Run by the famous Warren Buffet, the company owns 100's of other companies. As a result it is kind of like a mutual fund that owns lots of companies, hence you get the benefit of diversification by only holding 1 stock (just like an ETF). However Berkshire does not pay a dividend. They hold their cash and reinvest it.

2 caveats. Berkshire is currently sitting on 100 Billion USD of cash. Some people are speculating that this will "force" them to pay a dividend. Personally I think they will continue to hold cash until they find attractive opportunities to deploy it. Secondly Warren is in his mid 80's now. Many people have speculated that Berkshire stock will drop when he passes away.
 
Charlie Munger is 93 and seems to be still going strong.... perhaps Warren and Charlie will outlive us all ? :)

You are correct about people being concerned about what might happen if and when one or both of these guys die. I have no idea what the succession planning is like at B.H. but I think most people feel that the B.H. party will be as good as over, once these two guys depart. That's a real shame, as the investments in their portfolio are probably suitable to hold indefinitely, so B.H. shares could start throwing off regular dividends (assuming you are happy to receive US$ dividends etc.).
 
Well, US domiciled ETFs are treated like any other US shares for Irish tax purposes.

It's actually not so clear cut that Irish/EU domiciled ETFs are less advantageous than non-Irish/EU domiciled ETFs - it very much depends on the assumptions made and an individual's marginal tax rate. The discussion on this thread from post #24 onwards goes into this point in some more detail -
https://www.askaboutmoney.com/threads/is-it-mad-to-pay-off-a-cheap-tracker.193088/page-2

There have also been rumours that exit tax will be reduced (in line with DIRT reductions) in the next budget.

I mentioned in another post that I was at a seminar where a tax advisor said the gross up regime is more advantageous than paying CGT plus income tax on dividends every year, except where you have capital losses. Didn't get to see his assumptions though.

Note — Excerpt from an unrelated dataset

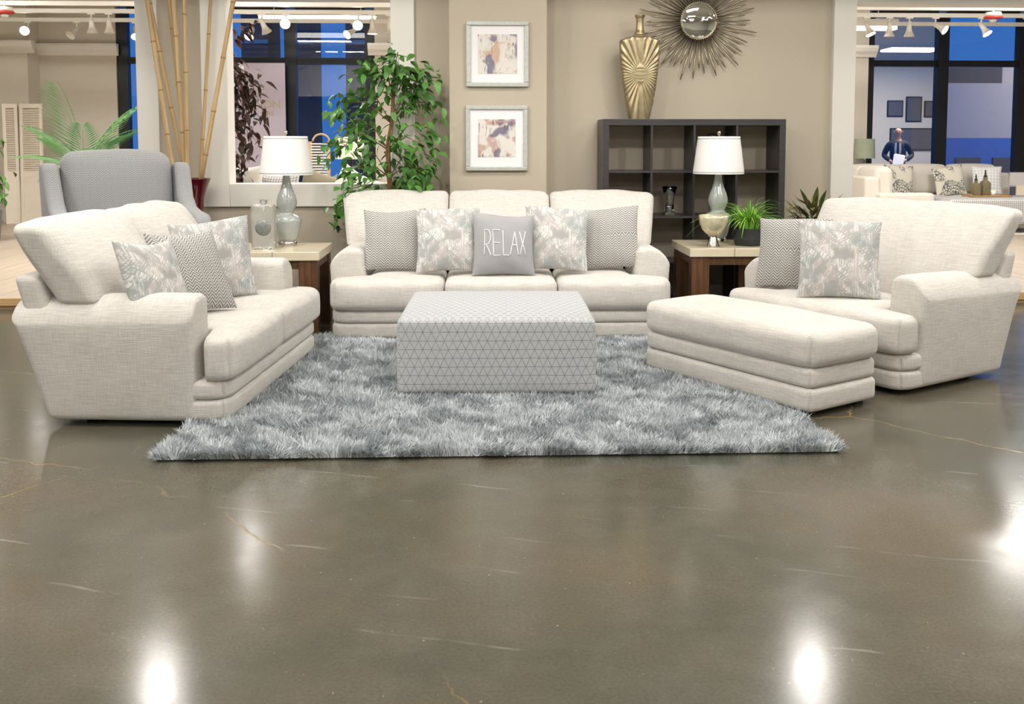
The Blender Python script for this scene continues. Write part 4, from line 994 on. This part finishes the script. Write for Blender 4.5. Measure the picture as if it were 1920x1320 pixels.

While deemed distribution and the high exit tax is a pain, gross roll up is brilliant. Having dividends reinvested each year without any tax liability should not be underestimated.

Steven
www.bluewaterfp.ie
 
You won't find a US Dom ETF that doesn't pay dividends, but a good alternative is buying some Berkshire Hathaway stock.
Run by the famous Warren Buffet, the company owns 100's of other companies. As a result it is kind of like a mutual fund that owns lots of companies, hence you get the benefit of diversification by only holding 1 stock (just like an ETF). However Berkshire does not pay a dividend. They hold their cash and reinvest it.

2 caveats. Berkshire is currently sitting on 100 Billion USD of cash. Some people are speculating that this will "force" them to pay a dividend. Personally I think they will continue to hold cash until they find attractive opportunities to deploy it. Secondly Warren is in his mid 80's now. Many people have speculated that Berkshire stock will drop when he passes away.

I read yesterday that they are holding the cash and waiting for a correction in the market so that they can available of lower prices. I'm sure it was speculation but it might not be too far wrong.